Monday, November 17, 2014

Aug. 30: This day sucked.

 Everything about this day sucked, from the ugly burn area I woke up in, to the a-holes I camped next too, to the horrible, horrible fucking storm that caused multiple hikers (I was later told) to turn back due to severe hypothermia...

Journal Entry:  Aug 30, 7:41 am:  It's cold! Started raining early this morning, but now just fog, wind + ominous clouds.  It feels like fall... like Oregon.  I'm sitting in my tent drinking instant coffee + eating instant oatmeal.  Will have to summon motivation to pack and leave... Brrr!" 
 Sitting in my tent, eating oatmeal:  this was the warmest, driest and most comfortable I would be all day, but I didn't know it when I snapped this photo.  Also, this was the last food I would eat for 7 hours and 17.0 miles of really, really cold, wet, challenging hiking.  The risk of digging food out of my pack later in the day, in the wind and rain was too great:  my most important task for the day, I would learn, was keeping my down sleeping bag dry at all costs.  Getting into my pack to locate calories was just not worth the risk, and therefore I starved all day.  Stopping early was also not an option, as I was on a high ridge all day and the wind/sleet/rain was the most intense there.  Consulting my topo maps it was clear that I had to forge ahead, and that I would descend if I persisted.  I finally descended into a drainage near Milk Creek, a glacial stream that pours off the West side of Mt. Jefferson.  My decisions turned out to be solid gold.  I was rewarded with slightly less wind, though the rain was relentless and the temperature was near freezing.  I later learned that many, many hikers in this section, on this day, were hypothermic, and had to walk back to the highway to get help for themselves.  I was one of the few who managed to get through the storm alone and intact.  Yeah!
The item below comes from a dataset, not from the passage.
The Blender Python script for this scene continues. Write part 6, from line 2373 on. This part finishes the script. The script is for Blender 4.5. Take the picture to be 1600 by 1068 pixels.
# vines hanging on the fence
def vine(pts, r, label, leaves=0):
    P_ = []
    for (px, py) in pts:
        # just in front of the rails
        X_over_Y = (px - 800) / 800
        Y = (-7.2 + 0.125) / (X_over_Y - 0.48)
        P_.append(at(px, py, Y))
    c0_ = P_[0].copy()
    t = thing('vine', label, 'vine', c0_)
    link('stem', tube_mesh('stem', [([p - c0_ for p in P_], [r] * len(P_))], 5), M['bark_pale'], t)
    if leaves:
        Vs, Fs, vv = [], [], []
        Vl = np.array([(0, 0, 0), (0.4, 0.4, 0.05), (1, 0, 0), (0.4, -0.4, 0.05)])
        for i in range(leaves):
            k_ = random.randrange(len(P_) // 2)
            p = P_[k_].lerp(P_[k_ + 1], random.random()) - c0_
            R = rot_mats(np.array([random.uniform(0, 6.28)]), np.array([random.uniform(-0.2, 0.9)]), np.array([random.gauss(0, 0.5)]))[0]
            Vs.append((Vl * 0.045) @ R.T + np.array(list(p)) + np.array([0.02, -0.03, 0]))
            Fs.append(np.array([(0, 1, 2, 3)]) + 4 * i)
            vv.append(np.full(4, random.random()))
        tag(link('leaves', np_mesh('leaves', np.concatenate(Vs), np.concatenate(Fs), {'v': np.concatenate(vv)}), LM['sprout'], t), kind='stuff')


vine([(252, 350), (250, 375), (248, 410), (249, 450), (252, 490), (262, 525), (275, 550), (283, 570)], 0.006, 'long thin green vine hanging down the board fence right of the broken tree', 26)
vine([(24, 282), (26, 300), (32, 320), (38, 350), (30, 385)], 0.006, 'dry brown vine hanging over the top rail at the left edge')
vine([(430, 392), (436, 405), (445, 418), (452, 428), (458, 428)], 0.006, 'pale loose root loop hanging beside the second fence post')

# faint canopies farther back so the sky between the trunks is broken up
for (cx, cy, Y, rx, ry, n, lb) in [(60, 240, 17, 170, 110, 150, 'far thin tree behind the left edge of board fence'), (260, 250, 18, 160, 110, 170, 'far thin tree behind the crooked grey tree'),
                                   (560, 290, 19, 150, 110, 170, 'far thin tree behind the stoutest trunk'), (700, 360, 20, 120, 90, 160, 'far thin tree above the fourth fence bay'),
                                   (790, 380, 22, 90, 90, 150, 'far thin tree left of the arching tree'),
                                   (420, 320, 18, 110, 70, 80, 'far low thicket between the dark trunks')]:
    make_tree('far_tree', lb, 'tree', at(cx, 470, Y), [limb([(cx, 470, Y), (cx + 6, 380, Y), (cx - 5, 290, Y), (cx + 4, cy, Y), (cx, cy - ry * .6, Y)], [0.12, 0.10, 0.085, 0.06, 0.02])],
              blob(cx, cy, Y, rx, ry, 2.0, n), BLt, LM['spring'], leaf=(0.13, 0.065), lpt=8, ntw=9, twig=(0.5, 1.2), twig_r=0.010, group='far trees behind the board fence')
Probably the only good moment, and definitely the last happy moment of the day:  meeting Alaska Joe, a southbounder.  We stopped and chatted, and even had a long hug.  We were both struggling with the freezing cold wind and fog and general loneliness of this part of the trail...  Don't be fooled by the shorts and tee-shirt.  We both employed the same strategy:  keep the warm clothes dry for later and sacrifice a bit of body warmth by hiking in the fewest clothes possible.  Keep moving and hope for a little body heat from muscles burning fat.  You can tell by his clenched fists and my shaky camera that we are actually both freezing cold.  Crazy town.

Journal Entry: Aug. 30, 5:17pm.  Milk Creek/17.0 miles.  Fucking cold, rainy, foggy windy day!

"Didn't stop once:  Too cold, wet, borderline hypothermic + shivering all day.  Highlight was meeting Alaska Joe, southbound and we decided to hug-- a long embrace without our packs.  Crazy.  Worst moment was Shale Lake, top of a pass, super cold and windy.  Decided to keep going, down, hoping for less wind.  Successfully found Milk Creek and even a miracle 30 minutes of sun while I set up the tent and cooked.  Now, dark clouds again + I'm in my tent.  Few dry things, but my sleeping bag is okay, thank god.  I failed to waterproof my pack, thinking the clouds were innocent.  Ha!"